Day 38 here. Enjoying sober life, as opposed to non-sober life. I am enjoying this forum, and what it represents to me: Addicts at different points in their sobriety sharing their experiences, triumphs and defeats. I understand that we all have differences. Different addictions, but we do share one thing in common: A desire to be free.
I’ve met some beautiful souls here. Genuine people. Givers, not takers.
I am happy, not “high”. I am happy because I am once again at the wheel of my life, rather than lashed to the mast, waiting for the storm to pass.
I was sharing a PM with one of the great people I’ve connected with here. I shared that the bloom is starting to fall from the rose. I don’t know if I’ve just become cognizant of it, or it’s just popped up. I’ve noticed a bunch of negativity of late.
I’ve trained for war, and fought a war. A real one with bullets and bombs and bad guys. I’ve been in the suck, and I know that a positive mental attitude and a will to win are the bedrock of successful mission accomplishment.

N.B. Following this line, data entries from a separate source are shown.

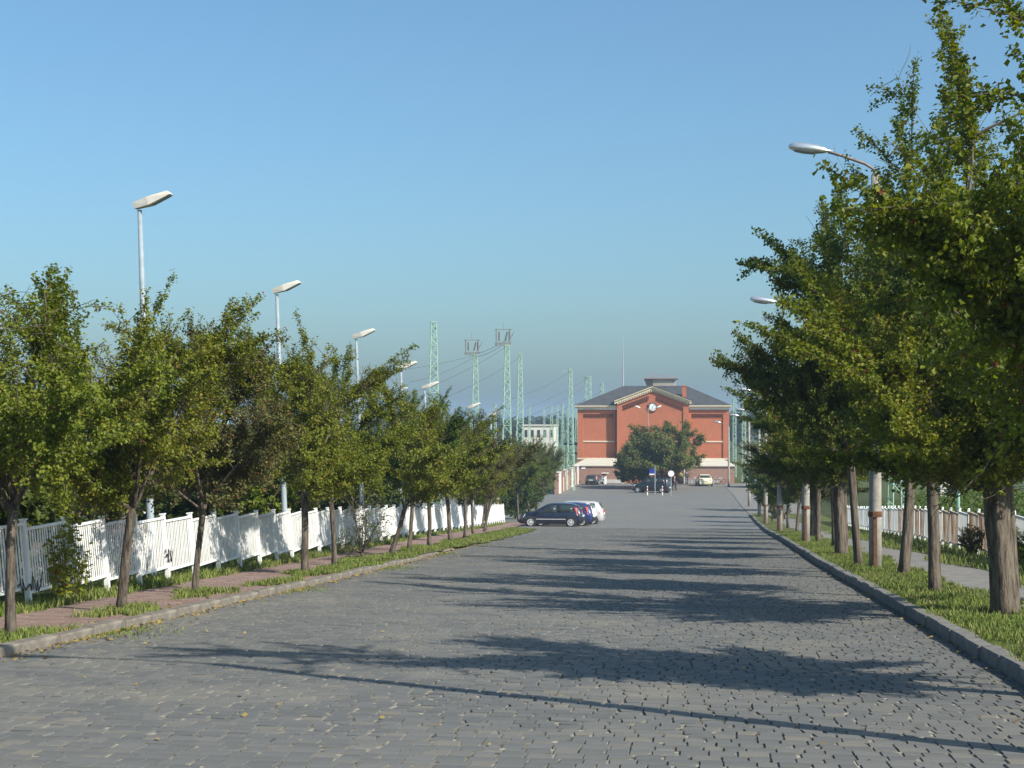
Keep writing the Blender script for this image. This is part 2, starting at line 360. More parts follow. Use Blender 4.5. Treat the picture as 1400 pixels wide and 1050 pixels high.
def strip(name, m, y0, y1, xa, xb, dz, step=1.0, nxs=4, kind='structure', label=None):
    ys = list(np.arange(y0, y1, step)) + [y1]
    V, F = [], []
    for y in ys:
        a = xa(y) if callable(xa) else xa; b = xb(y) if callable(xb) else xb
        for k in range(nxs + 1): V.append((a + (b - a) * k / nxs, y, gz(y) + (dz(y) if callable(dz) else dz)))
    n = nxs + 1
    for j in range(len(ys) - 1):
        for k in range(nxs): F.append((j*n+k, j*n+k+1, (j+1)*n+k+1, (j+1)*n+k))
    o = obj(name, np_mesh(name, V, F, m))
    return tag(o, kind=kind)

SETT_END = 92.0
road = strip('road', M['joint'], -4, SETT_END, lambda y: kl_x(y) - .02, lambda y: kr_x(y) + .02, -.012, 1.0, 6)
strip('road_far', M['paving'], SETT_END, 209, lambda y: kl_x(y) - .02, lambda y: kr_x(y) + .02, .0, 1.0, 12).name = 'forecourt_paving'

# ---- setts: rows across the road; the 300 nearest are objects, the rest one mesh
rng = np.random.default_rng(3)
def to_px(x, y, z):
    c, s = math.cos(TH), math.sin(TH); d = -x*s + y*c; r = x*c + y*s
    return 700 + 2200*r/d, 577 - 2200*(z - EYE)/d
setts = []; y = 7.6; row = 0
while y < SETT_END:
    pitch = .182 * rng.uniform(.93, 1.07)
    x = kl_x(y) + .03 - rng.random() * .15
    xe = kr_x(y) - .02
    while x < xe:
        w = rng.uniform(.13, .215)
        if x + w > xe: w = max(.09, xe - x)
        if x + w - .006 > kl_x(y) + .02:
            wav = .03 * math.sin(x * .9 + y * .11) + .008 * math.sin(x * 2.3 + row * .05)
            setts.append((x + w/2, y + wav + rng.normal(0, .002), w - rng.uniform(.006, .016), pitch - rng.uniform(.002, .006), rng.normal(0, .0011) - (.004 if rng.random() < .04 else 0), rng.normal(0, .004), rng.normal(0, .012)))
        x += w
    y += pitch; row += 1
S = np.array(setts)
slope = np.array([(gz(y + .2) - gz(y - .2)) / .4 for y in S[:, 1]])
zc = np.array([gz(y) for y in S[:, 1]]) + S[:, 4] + .004 * np.sin(S[:, 0] * 1.3 + S[:, 1] * .21) * np.sin(S[:, 1] * .6) + .0015 * np.sin(S[:, 0] * 3.1 - S[:, 1] * 1.1)
def vis(i):
    px, py = to_px(S[i, 0], S[i, 1], zc[i]); return (-10 < px < 1410 and py < 1056), py
near = sorted([(-vis(i)[1], i) for i in range(min(len(S), 3000)) if vis(i)[0]])[:300]
near_ids = [i for _, i in near]
def chip(V, rg):          # knocked off corners: V (n, 9, 3), rings of four corners
    n = len(V); hit = rg.random((n, 4)) < .19
    sgx, sgy = np.array([-1, 1, 1, -1]), np.array([-1, -1, 1, 1])
    dx = rg.uniform(.01, .028, (n, 4)) * hit; dy = rg.uniform(.01, .034, (n, 4)) * hit
    for r0 in (0, 4): V[:, r0:r0+4, 0] -= sgx * dx; V[:, r0:r0+4, 1] -= sgy * dy
def sett_rings(hx, hy):
    out = []
    for ix, iy, z in ((0, 0, -.036), (.004, .002, -.001)):      # the end joints open wider than the ones along the row
        out += [(-hx+ix, -hy+iy, z), (hx-ix, -hy+iy, z), (hx-ix, hy-iy, z), (-hx+ix, hy-iy, z)]
    out.append((0, 0, -.001)); return np.array(out)
SF = [(a+k, a+(k+1) % 4, a+4+(k+1) % 4, a+4+k) for a in (0,) for k in range(4)]
ST = [(4, 5, 8), (5, 6, 8), (6, 7, 8), (7, 4, 8)]
tri = [(q[0], q[1], q[2]) for q in SF] + [(q[0], q[2], q[3]) for q in SF] + ST
tri = np.array(tri)
variants = []
for k in range(12):
    v = sett_rings(.09, .076); v[:, :2] += rng.normal(0, .0035, (9, 2)); v[4:8, 2] += rng.normal(0, .0007, 4)
    me = np_mesh('cobblestone', v, tri, M['sett']); variants.append(me)
del variants[:]
for k in range(14):
    v = sett_rings(.09, .076); v[:, :2] += rng.normal(0, .002, (9, 2)); chip(v[None], rng); variants.append(np_mesh('cobblestone', v, tri, M['sett']))
for n_, i in enumerate(near_ids):
    o = bpy.data.objects.new('cobblestone', variants[int(rng.integers(12))])
    o.location = (S[i, 0], S[i, 1], zc[i]); o.scale = (S[i, 2] / .18, S[i, 3] / .152, 1)
    o.rotation_euler = (math.atan(slope[i]) + S[i, 5], S[i, 6], 0); link(o, road)
rest = np.ones(len(S), bool); rest[near_ids] = False
Q = S[rest]; zq = zc[rest]; sq = slope[rest]; n = len(Q)
b0 = sett_rings(1, 1)
hx = Q[:, 2] / 2; hy = Q[:, 3] / 2
insx = np.array([0]*4 + [.004]*4 + [0]); insy = np.array([0]*4 + [.002]*4 + [0])
sx = np.sign(b0[:, 0] * (np.abs(b0[:, 0]) > .5)); sy = np.sign(b0[:, 1] * (np.abs(b0[:, 1]) > .5))
X = sx[None, :] * (hx[:, None] - insx[None, :]); Y = sy[None, :] * (hy[:, None] - insy[None, :])
X += rng.normal(0, .002, X.shape); Y += rng.normal(0, .0015, Y.shape)
XY = np.stack([X, Y, X * 0], 2); chip(XY, rng); X, Y = XY[:, :, 0], XY[:, :, 1]
Z = b0[None, :, 2] + np.zeros_like(X); Z[:, 4:8] += rng.normal(0, .0007, (n, 4))
Zw = zq[:, None] + Z + Y * (sq + Q[:, 5])[:, None] + X * Q[:, 6][:, None]
V = np.stack([X + Q[:, 0:1], Y + Q[:, 1:2], Zw], 2).reshape(-1, 3)
F = (tri[None] + (np.arange(n) * 9)[:, None, None]).reshape(-1, 3)
tag(obj('cobblestones', np_mesh('cobblestones', V, F, M['sett']), road), kind='stuff')

# ---- kerbs, one stone after the other
def kerb(name, side, y0, y1, m, h_of, label):
    root = empty(name, (0, 0, 0)); tag(root, kind='structure')
    prof = [(0, -.2), (0, .115), (.02, .14), (.17, .145), (.17, -.2)]
    meshes = []
    for k in range(5):
        rr = random.Random(k + side * 9); mb = MB(); p = [(side * (a + rr.uniform(-.006, .006)), z + rr.uniform(-.008, .008)) for a, z in prof]
        if side < 0: p = p[::-1]
        mb.prism(p, (-.495, .495), 'y'); meshes.append(mb.mesh('kerb_stone', m))
    y = y0; k = 0
    while y < y1:
        ln = 1.0; ym = y + ln / 2; xf = kr_x if side > 0 else kl_x
        o = bpy.data.objects.new('kerb_stone', meshes[(k * 7 + k // 3) % 5])
        o.location = (xf(ym) + random.uniform(-.012, .012), ym, gz(ym) + h_of(ym) + random.uniform(-.008, .008))
        hd = math.atan2(-(xf(ym + .5) - xf(ym - .5)), 1.0)
        o.rotation_euler = (math.atan((gz(ym + .5) - gz(ym - .5))), 0, hd + random.uniform(-.008, .008)); link(o, root)
        y += ln + .004; k += 1
    return root
kerb('kerb', 1, 6, 132, M['kerb_grey'], lambda y: 0, '')
kerb('kerb', -1, 6, 62, M['kerb_warm'], lambda y: -.04 - .06 * smooth((y - 30) / 25), '')

# ---- pavements and verges
PL = lambda y: kl_x(y) - .17
def path_l(y): return min(fence_x(y) + .42, -8.9)
strip('footpath', M['paver_far'], 2, 45, path_l, PL, .055, 1, 3)
strip('footpath', M['paver_far'], 45, 106, lambda y: fence_x(y) + .4, lambda y: fence_x(y) + 1.75, .06, 1, 3)
strip('verge', M['verge'], 2, 108, lambda y: fence_x(y) - 1.5, lambda y: path_l(y) + .02 if y < 45 else fence_x(y) + .42, .05, 1, 3)
strip('verge', M['verge'], 31, 92, lambda y: (PL(y) - .95 - .25 * math.sin(y * .7)) if y < 45 else fence_x(y) + 1.7 + .1 * math.sin(y), lambda y: kl_x(y) - .1 + (.5 * smooth((y - 40) / 20)) + .1 * math.sin(y * 1.3), lambda y: .085 - .06 * smooth((y - 40) / 20), 1, 4)
strip('verge', M['verge'], 2, 134, lambda y: kr_x(y) + .17, lambda y: 4.55 + .12 * math.sin(y * .8) + max(0, kr_x(y) - 3), .12, 1, 4)
strip('footpath', M['asphalt'], 2, 134, lambda y: 4.4 + max(0, kr_x(y) - 3), lambda y: 6.15 + max(0, kr_x(y) - 3), .113, 1, 4)
strip('verge', M['verge'], 2, 134, lambda y: 5.85 + .2 * math.sin(y * .6) + max(0, kr_x(y) - 3), lambda y: 9.6, .125, 1, 3)
strip('pavement', M['asphalt'], 134, 209, lambda y: kr_x(y) + .02, lambda y: 16, .03, 2, 3)
strip('side_street', M['paving'], 110, 209, lambda y: -30, lambda y: kl_x(y) - .02, -.012, 2, 4)
# pavers of the red footpath, real joints
pv = []; y = 9.0; r_ = 0
while y < 42:
    x = PL(y) - .02 - (.1 if r_ % 2 else 0)
    while x - .2 > path_l(y) - .02:
        pv.append((x - .1, y + .05, rng.normal(0, .0025))); x -= .2
    y += .1; r_ += 1
P = np.array(pv); n = len(P)
bx = np.array([(-.098,-.048,-.02),(.098,-.048,-.02),(.098,.048,-.02),(-.098,.048,-.02),(-.092,-.042,.0),(.092,-.042,.0),(.092,.042,.0),(-.092,.042,.0)])
zt = np.array([gz(y) for y in P[:, 1]]) + .068 + P[:, 2]; sl_ = np.array([(gz(y+.1)-gz(y-.1))/.2 for y in P[:, 1]])
V = bx[None] + np.stack([P[:, 0], P[:, 1], zt], 1)[:, None]; V[:, :, 2] += bx[None, :, 1] * sl_[:, None] + bx[None, :, 0] * rng.normal(0, .01, (n, 1))
q = np.array([(4,5,6,7),(0,1,5,4),(1,2,6,5),(2,3,7,6),(3,0,4,7)])
tag(obj('paving_blocks', np_mesh('paving_blocks', V.reshape(-1, 3), (q[None] + (np.arange(n)*8)[:, None, None]).reshape(-1, 4), M['paver'])), kind='stuff')

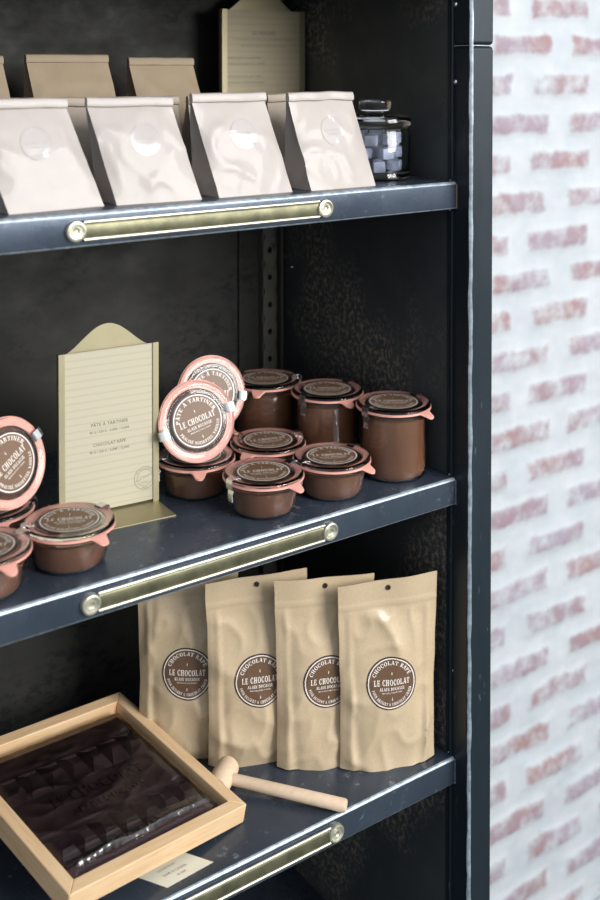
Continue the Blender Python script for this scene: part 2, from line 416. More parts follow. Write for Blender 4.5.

Nattering Nabobs of Negativism can destroy a team, sink a ship, or wreck a relationship.
If you’ve never eaten a Blue Claw Crab, you’re missing out. I love them, and have caught many a crab myself. Nothing is better than bringing home a 5 gallon bucket full of them. They are fascinating creatures. I’ve spent a good deal of time just watching them, in between checking my traps. I don’t claim to be a crab expert, but I am an aficionado.
A crab will move to the edge of the bucket. He can’t move any further, so he stops. Another will try to climb on top to get out of the bucket, but the first crab will grab a leg or a claw and hold the 2nd crab down. Soon, most of the crabs are all stuck together, stacked one on top of the other. Finally, a crab will get high enough to get a claw over the rim of the bucket, and will start to pull itself out. Either one of two things will happen at this point. Either the crab will get free of the bucket, and run to the edge of the dock, back to freedom. I might catch it, and put it back in the bucket. or it might make it to freedom. But another thing might happen too: just as that crab is about to get free, another crab reaches up and pulls it down, back into the bucket.
The bucket is my life with alcohol. It’s where I am trapped. I’ve gotten over the rim a bunch of times, but have been caught and put back in the bucket, by what placed me in the bucket in the first place: Alcohol. The first time I got caught in a trap. Every other time has been because I let it catch me as I ran for the water. I’m out of the bucket, back on the dock. Been running for the edge for 38 days. Alcohol is trying to catch me, put me back in the bucket and I won’t let it.
Another thing, I won’t let another crab pull me back down either. They may be content to sit in the bucket and determined to have company. I am not. There’s plenty of room on the dock, but I’ve got no place in my life for the bucket, or the crabs in it.